Still, Takeuchi has mastered the German language and she also speaks English.

“I learned German out of necessity — I really needed it for snowboarding! And then I learned English in order to communicate with the world. I discovered that, as with snowboarding, languages are learned through physical practice. In other words, there’s no better way than to start speaking, NOW. Many Japanese want to learn first and speak later. But English is a tool, it’s actually a great tool that takes you places and makes new friends. You just have to use it, use it and use it some more.”

©THE JAPAN TIMES

Takeuchi says that if she hadn’t become a snowboarder, she probably would have gone into public speaking.

“Maybe a newscaster,” she says. “Thankfully, I was never afraid to speak in front of a lot of people.”

She certainly has a flair for getting an audience to listen, and choosing the right words that make lasting impressions.

“I love learning new phrases,” she smiles. “I call an English-speaking friend three times a week just to practice talking and to say, what’s up?”

Takeuchi’s first solo overseas trip was to the U.S., when she was 17 years old.

“I was going to a training camp in the U.S. but the plane landed at an unfamiliar airport. I waited for my luggage but it never came so I showed my luggage ticket to an officer. It turns out the plane had temporarily landed to supply fuel. By the time I rushed back to get on my flight, it had already left. It dawned on me that if I wanted to become a competitive snowboarder, I had better learn some communication skills.”

That feeling turned into a conviction when Takeuchi went to Switzerland for training some years later.

“Everyone around me had other interests besides snowboarding. The national team system encouraged its athletes to get university degrees, launch businesses, learn new skills, whatever. I myself didn’t know anything apart from snowboarding. It was a revelation. I knew then that I had to study and grow, or I would be out of this game.”

Takeuchi believes having other things going on in their lives can bring better results.

“I think one of the problems with the Japanese sports world is that they tend to shut out everything to concentrate on winning. But being a little more open-minded may bring better results.”

Takeuchi summed up: “I have my bad days like everyone else, but I always tell myself these things happen. The important thing is to go out there, give it my best — and if it doesn’t work, it’s best to move on. This mindset has helped me through some of the roughest patches in my career. Also, keep talking! When you open up and speak out, people are always willing to listen.
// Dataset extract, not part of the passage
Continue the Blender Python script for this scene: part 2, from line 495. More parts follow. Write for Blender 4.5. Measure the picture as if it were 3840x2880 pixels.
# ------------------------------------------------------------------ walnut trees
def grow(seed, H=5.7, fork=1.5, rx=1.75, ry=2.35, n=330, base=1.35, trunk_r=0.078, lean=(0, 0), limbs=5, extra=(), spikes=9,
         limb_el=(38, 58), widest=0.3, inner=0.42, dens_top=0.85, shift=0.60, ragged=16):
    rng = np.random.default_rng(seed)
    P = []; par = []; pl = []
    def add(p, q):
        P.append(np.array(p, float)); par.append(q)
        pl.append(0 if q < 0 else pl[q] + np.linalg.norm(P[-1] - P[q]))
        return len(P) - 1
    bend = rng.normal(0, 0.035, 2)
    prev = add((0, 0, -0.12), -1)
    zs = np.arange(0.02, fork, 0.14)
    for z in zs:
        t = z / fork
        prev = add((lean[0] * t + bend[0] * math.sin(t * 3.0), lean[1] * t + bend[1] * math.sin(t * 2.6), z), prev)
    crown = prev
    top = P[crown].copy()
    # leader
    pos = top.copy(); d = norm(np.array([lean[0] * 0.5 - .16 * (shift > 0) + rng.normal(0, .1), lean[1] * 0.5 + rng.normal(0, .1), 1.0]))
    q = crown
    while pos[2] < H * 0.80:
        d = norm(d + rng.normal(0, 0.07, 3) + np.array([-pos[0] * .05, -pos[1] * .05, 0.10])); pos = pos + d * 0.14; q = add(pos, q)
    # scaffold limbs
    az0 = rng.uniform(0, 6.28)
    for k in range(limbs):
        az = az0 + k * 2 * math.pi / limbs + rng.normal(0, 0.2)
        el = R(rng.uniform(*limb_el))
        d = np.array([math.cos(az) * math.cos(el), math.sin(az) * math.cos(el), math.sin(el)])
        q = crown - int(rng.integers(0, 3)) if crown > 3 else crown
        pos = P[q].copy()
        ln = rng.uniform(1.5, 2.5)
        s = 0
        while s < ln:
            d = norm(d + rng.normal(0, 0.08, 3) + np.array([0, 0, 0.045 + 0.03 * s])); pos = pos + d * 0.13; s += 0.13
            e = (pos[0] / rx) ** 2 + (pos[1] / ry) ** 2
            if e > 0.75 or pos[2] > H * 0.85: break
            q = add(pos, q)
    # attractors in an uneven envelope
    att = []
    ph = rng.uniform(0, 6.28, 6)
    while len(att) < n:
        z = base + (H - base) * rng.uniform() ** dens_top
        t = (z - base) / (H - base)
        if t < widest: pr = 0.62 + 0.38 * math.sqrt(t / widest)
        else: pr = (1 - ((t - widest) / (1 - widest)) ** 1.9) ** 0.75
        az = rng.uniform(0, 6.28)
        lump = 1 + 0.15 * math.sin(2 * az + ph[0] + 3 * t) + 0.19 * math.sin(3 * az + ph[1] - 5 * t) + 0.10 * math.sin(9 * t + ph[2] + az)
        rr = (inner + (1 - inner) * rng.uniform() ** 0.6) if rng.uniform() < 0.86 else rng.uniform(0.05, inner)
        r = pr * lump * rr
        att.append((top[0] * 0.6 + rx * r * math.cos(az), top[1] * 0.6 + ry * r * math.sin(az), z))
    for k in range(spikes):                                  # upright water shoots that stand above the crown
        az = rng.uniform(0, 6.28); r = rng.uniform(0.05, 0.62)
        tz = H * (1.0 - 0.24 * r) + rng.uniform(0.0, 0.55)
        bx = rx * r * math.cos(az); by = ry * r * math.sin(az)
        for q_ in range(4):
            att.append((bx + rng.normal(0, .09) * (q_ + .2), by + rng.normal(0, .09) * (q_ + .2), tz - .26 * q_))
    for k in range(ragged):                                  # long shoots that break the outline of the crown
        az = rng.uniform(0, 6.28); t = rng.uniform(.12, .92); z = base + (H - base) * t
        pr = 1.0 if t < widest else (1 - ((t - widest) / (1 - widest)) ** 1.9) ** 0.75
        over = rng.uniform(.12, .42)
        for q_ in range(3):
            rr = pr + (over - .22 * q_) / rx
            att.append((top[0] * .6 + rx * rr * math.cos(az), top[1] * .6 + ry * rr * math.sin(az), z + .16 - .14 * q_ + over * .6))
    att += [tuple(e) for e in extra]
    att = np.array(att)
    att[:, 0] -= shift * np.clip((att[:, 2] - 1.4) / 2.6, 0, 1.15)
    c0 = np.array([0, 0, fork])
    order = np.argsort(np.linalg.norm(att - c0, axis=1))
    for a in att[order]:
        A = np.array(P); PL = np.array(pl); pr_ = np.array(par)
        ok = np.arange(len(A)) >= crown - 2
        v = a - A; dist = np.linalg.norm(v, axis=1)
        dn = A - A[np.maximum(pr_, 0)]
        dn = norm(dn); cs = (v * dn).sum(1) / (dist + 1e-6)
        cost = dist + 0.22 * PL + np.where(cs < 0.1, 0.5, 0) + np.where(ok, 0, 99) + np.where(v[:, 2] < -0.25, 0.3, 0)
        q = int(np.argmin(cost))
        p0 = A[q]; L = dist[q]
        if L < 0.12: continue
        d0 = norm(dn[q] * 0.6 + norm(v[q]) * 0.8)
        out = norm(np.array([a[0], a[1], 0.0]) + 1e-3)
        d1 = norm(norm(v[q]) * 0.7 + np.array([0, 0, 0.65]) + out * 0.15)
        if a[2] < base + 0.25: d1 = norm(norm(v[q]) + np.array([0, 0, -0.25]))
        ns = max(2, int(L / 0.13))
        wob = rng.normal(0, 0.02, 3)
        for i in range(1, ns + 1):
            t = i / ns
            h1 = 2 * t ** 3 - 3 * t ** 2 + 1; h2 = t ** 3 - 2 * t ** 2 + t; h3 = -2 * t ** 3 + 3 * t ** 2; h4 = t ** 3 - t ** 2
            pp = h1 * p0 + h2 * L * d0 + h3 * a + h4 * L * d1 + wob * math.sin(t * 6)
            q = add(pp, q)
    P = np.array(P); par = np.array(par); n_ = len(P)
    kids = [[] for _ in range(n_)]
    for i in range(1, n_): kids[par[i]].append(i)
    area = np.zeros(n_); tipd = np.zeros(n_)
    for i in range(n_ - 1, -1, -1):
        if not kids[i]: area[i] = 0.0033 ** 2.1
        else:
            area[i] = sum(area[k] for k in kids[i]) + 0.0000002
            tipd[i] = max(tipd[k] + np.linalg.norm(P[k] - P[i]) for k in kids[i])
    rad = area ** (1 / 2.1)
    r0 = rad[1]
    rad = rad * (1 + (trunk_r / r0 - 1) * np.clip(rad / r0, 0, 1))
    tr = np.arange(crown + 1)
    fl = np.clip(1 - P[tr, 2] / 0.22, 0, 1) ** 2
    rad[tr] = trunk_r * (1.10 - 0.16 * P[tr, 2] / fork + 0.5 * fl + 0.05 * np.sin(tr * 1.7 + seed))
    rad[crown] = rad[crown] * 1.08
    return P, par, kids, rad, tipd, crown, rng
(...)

They even correct my English, which is a bonus!” (Kaori Shoji)

Words to live by

locker bleiben
 
英語で言うと、chill out, let’s relax のような意味のドイツ語です。何かがうまくいかなかった時や壁にぶつかった時、肩に力を入れて頑張るのではなく、落ち着いてリラックスする時間を持つと案外、解決したりします。努力するばかりが効果的ではないことを、長年ヨーロッパでトレーニングを積むうちに知りました。
 

プロフィール

竹内智香(たけうち ともか)
北海道旭川出身。2002年クラーク記念国際高校在学中にソルトレイクシティ五輪に出場。2007年、スイスに拠点を移し、同国のナショナルチームとトレーニングを続ける。2014年ソチ五輪で日本人女性スノーボード選手で初のメダルとなる銀メダルを獲得。スノーボード開発会社 BLACK PEARLのメンバー。